Quand on a déjà lu Khadra, normalement il est inutile de revenir sur la qualité de sa plume, mais je ne peux pas m'en empêcher, ses talents de conteur sont condensés dans ce dernier ouvrage.
On oscille entre haine, pitié et dégoût. L'utilisation du " je " est tellement singulière, quand on connait l'auteur (je ne prétends pas le connaitre vraiment mais j'ai eu le plaisir d'échanger avec lui à plusieurs reprises sur des salons), il est d'une grande élégance, et à le voir utiliser le " je ", entrer dans la peau du Raïs, j'avoue que dès la première page, je me suis posée la question : Khadra est aux antipodes de ce qu'était Mouammar, va-t-il pouvoir entrer dans le personnage ? Il n'y est pas entré, il l'a vécu, vêtu, revêtu, il fait de cette mégalomanie, de cette violence, de cet être exécrable, un page-turner.
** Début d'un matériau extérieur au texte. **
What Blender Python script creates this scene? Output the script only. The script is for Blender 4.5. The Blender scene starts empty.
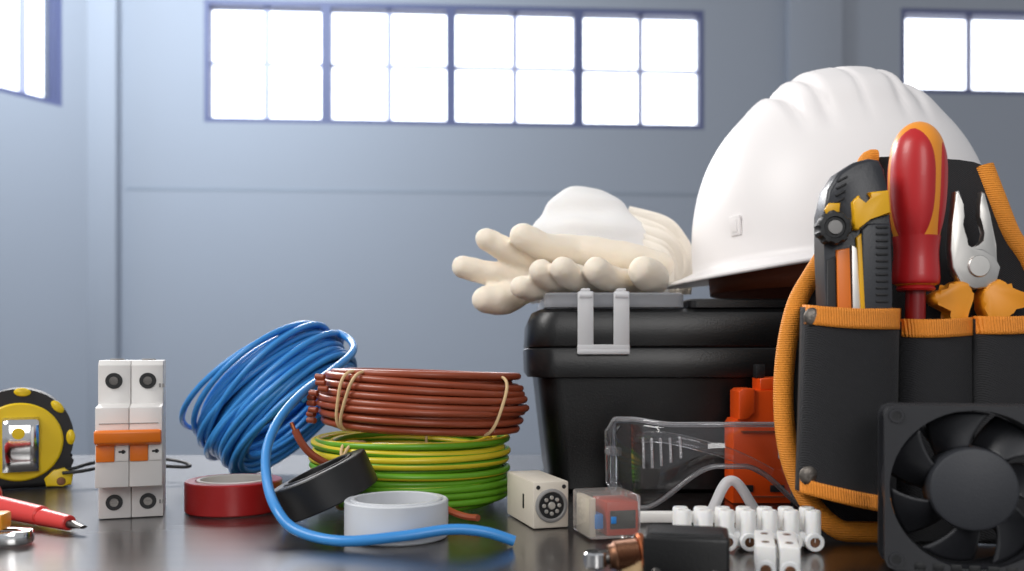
import bpy, bmesh, math, random
from mathutils import Vector, Matrix, noise

R = math.radians
PI = math.pi
rnd = random.Random(11)
sc = bpy.context.scene
C = sc.collection

# ------------------------------------------------------------------ camera, world, lights, exposure
F = 910.0                     # focal length in pixels of the 1024x571 frame
HC = 0.095                    # camera height above the table top
TZ = 0.75                     # table top
HY = 355.0                    # horizon row

cam_d = bpy.data.cameras.new('camera')
cam = bpy.data.objects.new('camera', cam_d)
C.objects.link(cam)
cam.location = (0, 0, TZ + HC)
cam.rotation_euler = (R(90), 0, 0)
cam_d.sensor_width = 36.0
cam_d.lens = 36.0 * F / 1024.0
cam_d.shift_y = (HY - 285.5) / 1024.0
cam_d.clip_start = 0.02
cam_d.clip_end = 200
cam_d.dof.use_dof = True
cam_d.dof.focus_distance = 0.535
cam_d.dof.aperture_fstop = 8.5
sc.camera = cam

world = bpy.data.worlds.new('overcast_sky')
sc.world = world
world.use_nodes = True
wb = world.node_tree.nodes['Background']
wb.inputs[0].default_value = (0.92, 0.95, 1.0, 1)
# overcast sky plus an added bright low band that whitens the far windows
wn = world.node_tree
w_tc = wn.nodes.new('ShaderNodeTexCoord')
w_sep = wn.nodes.new('ShaderNodeSeparateXYZ')
def w_range(src, lo, hi, a0, a1):
    m = wn.nodes.new('ShaderNodeMapRange')
    m.interpolation_type = 'SMOOTHSTEP'
    for key, v in (('From Min', lo), ('From Max', hi), ('To Min', a0), ('To Max', a1)):
        m.inputs[key].default_value = v
    wn.links.new(src, m.inputs['Value'])
    return m.outputs['Result']
wn.links.new(w_tc.outputs['Generated'], w_sep.inputs[0])
w_low = w_range(w_sep.outputs['Z'], 0.42, 0.52, 1.0, 0.0)
w_far = w_range(w_sep.outputs['Y'], 0.72, 0.82, 0.0, 1.0)
w_mul = wn.nodes.new('ShaderNodeMath')
w_mul.operation = 'MULTIPLY'
wn.links.new(w_low, w_mul.inputs[0])
wn.links.new(w_far, w_mul.inputs[1])
w_add = wn.nodes.new('ShaderNodeMath')
w_add.operation = 'MULTIPLY_ADD'
w_add.inputs[1].default_value = 3.6       # added low bright band
w_add.inputs[2].default_value = 0.42      # rest of the sky
wn.links.new(w_mul.outputs[0], w_add.inputs[0])
wn.links.new(w_add.outputs[0], wb.inputs[1])

def area(name, loc, target, size, power, color, size_y=None):
    d = bpy.data.lights.new(name, 'AREA')
    d.energy = power
    d.color = color
    d.size = size
    if size_y:
        d.shape = 'RECTANGLE'
        d.size_y = size_y
    o = bpy.data.objects.new(name, d)
    C.objects.link(o)
    o.location = loc
    o.rotation_euler = (Vector(target) - Vector(loc)).to_track_quat('-Z', 'Y').to_euler()
    return o

area('key_light_left', (-1.25, 0.0, 2.0), (0.05, 0.6, 0.82), 0.7, 20, (1.0, 0.98, 0.95))  # unseen softbox-style key from the upper left, not a fixture of the hall
area('sheen_light_back', (-1.35, 3.2, 2.42), (-0.05, 0.6, 0.78), 1.9, 75, (1.0, 0.97, 0.95), 0.5)  # added above the view for sheen on the table and bright rims
area('fill_light_front', (0.35, -1.7, 1.75), (0.08, 0.6, 0.85), 0.9, 15, (1.0, 0.98, 0.96))  # added soft fill that lifts the fronts of the objects
area('wall_light_corner', (-2.3, 4.6, 4.6), (-2.9, 7.4, 2.4), 1.2, 150, (0.78, 0.89, 1.0))  # added bluish light to brighten the left of the far wall

sc.view_settings.view_transform = 'Standard'
sc.view_settings.look = 'None'
sc.view_settings.gamma = 1.0
sc.view_settings.use_curve_mapping = False
sc.view_settings.exposure = 0.0

# ------------------------------------------------------------------ helpers
def W(px, py, D):
    """point at depth D metres in front of the lens that stands on the given row and column"""
    return Vector(((px - 512.0) / F * D, D, TZ + HC - (py - HY) / F * D))

def hexc(h):
    h = h.lstrip('#')
    out = []
    for i in (0, 2, 4):
        c = int(h[i:i + 2], 16) / 255.0
        out.append(c / 12.92 if c <= 0.04045 else ((c + 0.055) / 1.055) ** 2.4)
    return (out[0], out[1], out[2], 1.0)

def mat(name, color, rough=0.5, metal=0.0, bump=0.0, bscale=300.0, var=0.0, vscale=40.0, spec=0.5,
        coat=0.0, transmission=0.0, sss=0.0, emit=None, sheen=0.0):
    m = bpy.data.materials.new(name)
    m.use_nodes = True
    nt = m.node_tree
    b = nt.nodes['Principled BSDF']
    c = hexc(color) if isinstance(color, str) else (*color, 1.0)
    b.inputs['Base Color'].default_value = c
    b.inputs['Roughness'].default_value = rough
    b.inputs['Metallic'].default_value = metal
    b.inputs['Specular IOR Level'].default_value = spec
    b.inputs['Coat Weight'].default_value = coat
    b.inputs['Transmission Weight'].default_value = transmission
    b.inputs['Sheen Weight'].default_value = sheen
    if sss:
        b.inputs['Subsurface Weight'].default_value = sss
        b.inputs['Subsurface Radius'].default_value = (0.004, 0.003, 0.002)
        b.inputs['Subsurface Scale'].default_value = 1.0
    tc = nt.nodes.new('ShaderNodeTexCoord')
    if var > 0:
        n = nt.nodes.new('ShaderNodeTexNoise')
        n.inputs['Scale'].default_value = vscale
        n.inputs['Detail'].default_value = 4
        nt.links.new(tc.outputs['Object'], n.inputs['Vector'])
        mx = nt.nodes.new('ShaderNodeMix')
        mx.data_type = 'RGBA'
        mx.inputs['A'].default_value = tuple(min(1, x * (1 - var)) for x in c[:3]) + (1,)
        mx.inputs['B'].default_value = tuple(min(1, x * (1 + var)) for x in c[:3]) + (1,)
        nt.links.new(n.outputs['Fac'], mx.inputs['Factor'])
        nt.links.new(mx.outputs['Result'], b.inputs['Base Color'])
    if bump > 0:
        n2 = nt.nodes.new('ShaderNodeTexNoise')
        n2.inputs['Scale'].default_value = bscale
        n2.inputs['Detail'].default_value = 3
        nt.links.new(tc.outputs['Object'], n2.inputs['Vector'])
        bp = nt.nodes.new('ShaderNodeBump')
        bp.inputs['Strength'].default_value = bump
        bp.inputs['Distance'].default_value = 0.001
        nt.links.new(n2.outputs['Fac'], bp.inputs['Height'])
        nt.links.new(bp.outputs['Normal'], b.inputs['Normal'])
    return m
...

L'incongruité de la situation est vite balayée, son style percutant, épuré, la description intense vous plongent dans le personnage. Un pari résolument réussi.
On connait tous son issue fatale, on croit le connaitre, en revanche, on découvre ou redécouvre la face cachée. Mouammar Kadhafi est bien ce tyran sanguinaire mais on est brimbalé entre le visionnaire tyrannique et le bédouin indomptable, entre ce cruel tortionnaireet cet être en mal d'amour, mutilé par l'absence du père, cette incommensurable envie d'être aimé, adulé. " Ce peuple m'a-t-il sincèrement aimé ou n'a-t-il été qu'un miroir qui me renvoyait mon narcissisme démesuré ? "
Une envie déraisonnable, mais à la hauteur de l'amour qu'il porte à sa patrie, ce Guide comme il aime être appelé, adore avant tout sa Lybie, il renverse la monarchie dans un but : faire de la Lybie une grande nation. " Je n'ai ménagé aucun effort pour qu'en Libye les joies, les fêtes et les espérances cadencent le pouls de mon peuple, pour que l'ange et le soleil soient indissociables du rire d'un marmot. " " Bâtard ou orphelin, je m'étais substitué au destin d'une nation en devenant sa légitimité, son identité. Pour avoir donné naissance à une nouvelle réalité, je n'avais plus rien à envier aux dieux des mythologies ni aux héros de l'Histoire. J'étais digne de n'être que Moi "
Quelques échanges intéressants avec des homologues déchus pimentent ces pages, en l'occurrence Saddam et Benali, mais je tiens surtout à attirer l'attention du lecteur, de bien s'imprégner des passages sur Van Gogh, la chute est juste sublime.